Delta Shelter – a 1,000 square-foot cabin – is essentially a steel-clad box on stilts that can be completely shuttered when the owner is away. The 200 square-foot footprint of the house rises above a 40-acre, 100-year flood plain adjacent to the Methow River. The verticality, coloring and raw nature of the materials used for construction directly respond to the wildness of the setting. The owner sought a compact, easy to maintain, virtually indestructible building to house himself and his friends for fun and adventure in the mountains. With an exterior of steel, the house is virtually indestructible.
The cabin is composed of three levels: the lowest level is half carport, half utility/storage room; the middle level consists of the entry, two small bedrooms and bathrooms; the top level is one large space which includes living, dining and cooking areas. Cantilevered steel decks extend from the top and middle levels and provide space for outdoor sleeping and entertaining.
Inspired by the pivoting window mechanism at the Chicken Point Cabin, Kundig explored several options to open up the house, including shutters that swing open horizontally like large doors or vertically like propellers. In the end the most cost-effective solution was a set of four sliding double-height steel shutters that simultaneously open and close through hand-cranked mechanical means on the four sides of the house.
Aside from building as small a structure as possible and limiting the impact on the landscape, Delta Shelter’s most unique sustainable strategy was to be able to open the structure to the environment and to use human power as the means to do it. All four shutters, which measure 10’ x 18’, can be opened and closed simultaneously by using a hand wheel that moves the shutters over the glazed portions of each façade. The shutters are operated by a series of mechanical devices including a hand wheel, drive shafts, u-joints, spur gears and cables. All windows are operable. No air conditioning is included in the project.
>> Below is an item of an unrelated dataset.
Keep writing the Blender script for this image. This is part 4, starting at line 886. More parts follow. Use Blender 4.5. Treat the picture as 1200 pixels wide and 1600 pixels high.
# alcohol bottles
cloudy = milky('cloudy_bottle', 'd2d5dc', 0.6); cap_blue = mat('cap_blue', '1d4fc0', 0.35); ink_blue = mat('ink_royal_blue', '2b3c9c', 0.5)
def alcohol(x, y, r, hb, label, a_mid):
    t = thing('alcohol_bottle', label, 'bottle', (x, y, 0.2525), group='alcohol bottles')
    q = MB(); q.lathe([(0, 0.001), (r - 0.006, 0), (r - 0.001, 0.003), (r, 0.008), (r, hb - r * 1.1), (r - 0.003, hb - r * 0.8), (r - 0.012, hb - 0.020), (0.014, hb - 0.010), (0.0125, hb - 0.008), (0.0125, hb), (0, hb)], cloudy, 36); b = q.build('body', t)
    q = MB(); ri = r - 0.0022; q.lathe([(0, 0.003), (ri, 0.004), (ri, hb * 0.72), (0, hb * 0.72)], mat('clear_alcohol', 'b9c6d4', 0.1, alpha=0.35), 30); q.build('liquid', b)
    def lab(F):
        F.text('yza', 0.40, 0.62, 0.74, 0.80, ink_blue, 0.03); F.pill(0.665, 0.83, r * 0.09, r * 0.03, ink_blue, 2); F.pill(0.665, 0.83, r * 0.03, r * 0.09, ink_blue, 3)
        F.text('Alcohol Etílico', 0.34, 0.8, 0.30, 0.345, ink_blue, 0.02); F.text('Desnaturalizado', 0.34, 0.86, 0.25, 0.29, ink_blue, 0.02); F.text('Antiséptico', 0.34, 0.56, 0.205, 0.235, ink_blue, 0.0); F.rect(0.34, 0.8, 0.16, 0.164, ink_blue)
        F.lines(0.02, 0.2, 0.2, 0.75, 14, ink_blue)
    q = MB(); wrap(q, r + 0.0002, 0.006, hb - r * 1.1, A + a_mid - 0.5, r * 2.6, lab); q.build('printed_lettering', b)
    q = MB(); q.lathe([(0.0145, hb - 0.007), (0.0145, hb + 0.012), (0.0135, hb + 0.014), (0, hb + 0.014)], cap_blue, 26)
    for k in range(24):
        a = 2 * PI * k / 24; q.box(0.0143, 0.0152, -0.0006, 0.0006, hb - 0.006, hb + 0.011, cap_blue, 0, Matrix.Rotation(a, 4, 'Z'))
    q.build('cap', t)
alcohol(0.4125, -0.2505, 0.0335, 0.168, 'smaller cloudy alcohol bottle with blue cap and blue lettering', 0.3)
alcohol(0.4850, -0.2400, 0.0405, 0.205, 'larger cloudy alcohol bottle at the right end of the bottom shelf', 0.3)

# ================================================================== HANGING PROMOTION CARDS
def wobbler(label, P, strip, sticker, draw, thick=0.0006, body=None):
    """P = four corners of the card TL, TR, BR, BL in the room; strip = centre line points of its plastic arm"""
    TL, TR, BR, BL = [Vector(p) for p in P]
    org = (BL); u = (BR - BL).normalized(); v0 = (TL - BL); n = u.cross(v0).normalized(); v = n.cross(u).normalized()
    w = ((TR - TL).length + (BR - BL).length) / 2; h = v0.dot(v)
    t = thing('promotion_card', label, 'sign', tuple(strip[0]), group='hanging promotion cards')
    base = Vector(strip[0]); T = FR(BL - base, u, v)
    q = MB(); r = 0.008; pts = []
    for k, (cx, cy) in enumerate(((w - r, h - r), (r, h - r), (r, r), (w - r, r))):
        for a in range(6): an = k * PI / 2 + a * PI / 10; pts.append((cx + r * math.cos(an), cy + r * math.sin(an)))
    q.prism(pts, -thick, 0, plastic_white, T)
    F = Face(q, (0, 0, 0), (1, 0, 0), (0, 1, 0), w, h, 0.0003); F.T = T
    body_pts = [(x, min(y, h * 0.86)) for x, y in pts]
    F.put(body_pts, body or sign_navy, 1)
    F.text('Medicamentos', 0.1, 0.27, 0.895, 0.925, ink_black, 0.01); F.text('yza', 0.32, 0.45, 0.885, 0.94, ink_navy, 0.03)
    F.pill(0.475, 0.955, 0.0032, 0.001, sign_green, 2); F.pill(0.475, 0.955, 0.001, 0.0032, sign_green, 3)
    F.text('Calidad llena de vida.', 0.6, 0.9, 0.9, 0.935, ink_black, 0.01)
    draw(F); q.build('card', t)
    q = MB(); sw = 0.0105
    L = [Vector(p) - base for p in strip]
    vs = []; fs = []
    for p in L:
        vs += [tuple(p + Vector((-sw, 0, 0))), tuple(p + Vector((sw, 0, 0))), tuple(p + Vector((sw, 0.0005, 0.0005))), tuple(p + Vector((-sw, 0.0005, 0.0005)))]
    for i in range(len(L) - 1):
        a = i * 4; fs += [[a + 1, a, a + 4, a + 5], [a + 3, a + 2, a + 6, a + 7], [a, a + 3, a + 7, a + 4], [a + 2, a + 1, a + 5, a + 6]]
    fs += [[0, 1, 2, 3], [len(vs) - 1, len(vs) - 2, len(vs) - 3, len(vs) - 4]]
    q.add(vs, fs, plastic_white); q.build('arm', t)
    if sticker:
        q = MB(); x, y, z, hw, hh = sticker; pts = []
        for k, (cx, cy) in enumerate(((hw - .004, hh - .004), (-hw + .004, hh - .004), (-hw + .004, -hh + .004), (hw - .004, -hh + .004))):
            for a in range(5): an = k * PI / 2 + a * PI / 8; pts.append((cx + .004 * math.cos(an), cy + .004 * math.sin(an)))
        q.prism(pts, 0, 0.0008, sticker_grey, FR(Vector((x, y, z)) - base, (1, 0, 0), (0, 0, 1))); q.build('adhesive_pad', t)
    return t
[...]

The cabin is supported by four steel columns. Floors are 3” x 6” tongue-and-groove wood car-decking, and exterior wood infill walls are clad in 16-gauge, hot-rolled steel sheets with exposed steel fasteners which is left untreated and will rust and age naturally. Most of the structure, including the steel structure, roof panels, shutters, and stairs, was prefabricated off-site, thereby reducing on-site waste and site disruption. Due to prefabrication and the use of plywood for all interior surfaces, typical construction wastage was kept to a minimum.